Before you think it can’t happen to Google or Facebook, remember–if you told a room full of MBAs in 1984 that in a few years time Drexel Burnham Lambert would be bankrupt and Michael Milken would be in prison, you would have been laughed out of the room. And also remember–they almost got Google on violations of the Controlled Substances Act. If you’re concerned, call your representatives at (202) 224-3121 and tell them you want an investigation into Google and its price fixing cartel the MIC Coalition.
The blinding rise of Donald Trump over the past year has masked another major trend in American politics: the palpable, and perhaps permanent, turn against the tech industry. The new corporate leviathans that used to be seen as bright new avatars of American innovation are increasingly portrayed as sinister new centers of unaccountable power, a transformation likely to have major consequences for the industry and for American politics.

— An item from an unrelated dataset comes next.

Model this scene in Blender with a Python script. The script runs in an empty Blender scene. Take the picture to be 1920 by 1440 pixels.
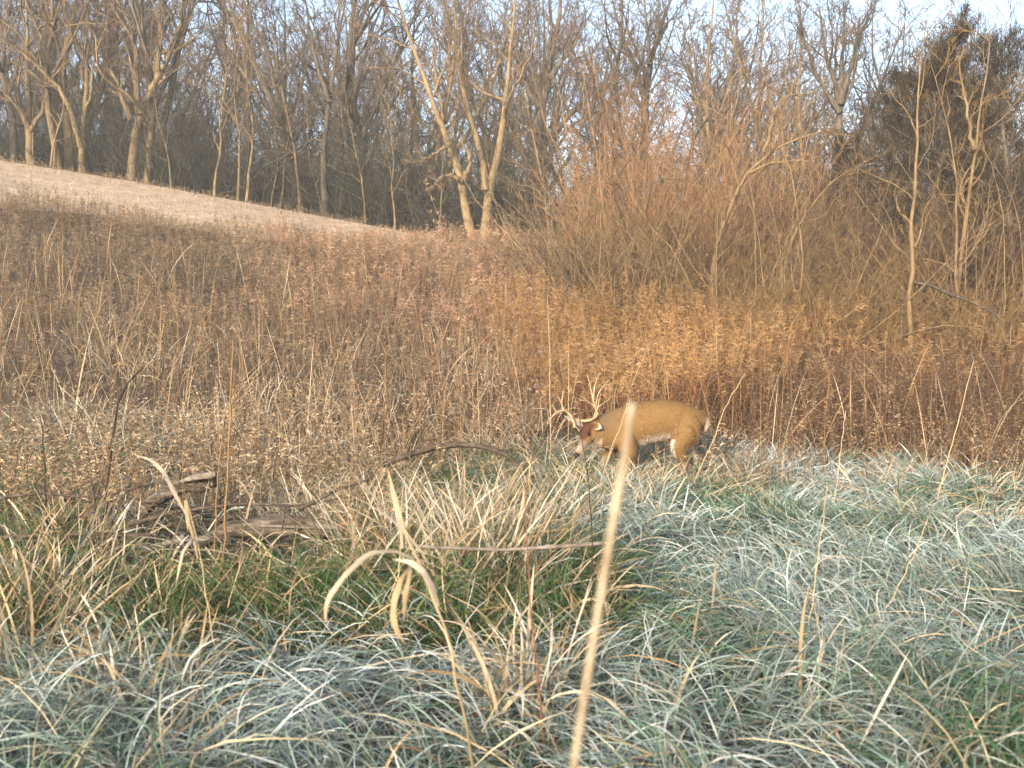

That turn has accelerated in recent days: Steve Bannon and Bernie Sanders both want big tech treated as, in Bannon’s words in Hong Kong this week, “public utilities.” Tucker Carlson and Franklin Foer have found common ground. Even the group No Labels, an exquisitely poll-tested effort to create a safe new center, is on board. Rupert Murdoch, never shy to use his media power to advance his commercial interests, is hard at work.
“Anti-trust is back,
baby,” Yelp’s policy chief, Luther Lowe, DM’d me after Fox News gave him several minutes to make the antitrust case against Yelp’s giant rival Google to its audience of millions….
So Facebook should probably ease out of the business of bland background statements and awkward photo ops, and start worrying about congressional testimony. Amazon, whose market power doesn’t fall into the categories envisioned by pre-internet antitrust law, is developing a bipartisan lobby that wants to break it up. Google’s public affairs efforts are starting to look a bit like the oil industry’s. These are the existential collisions with political power that can shake and redefine industries and their leaders, not the nickel-and-dime regulatory games Silicon Valley has played to date.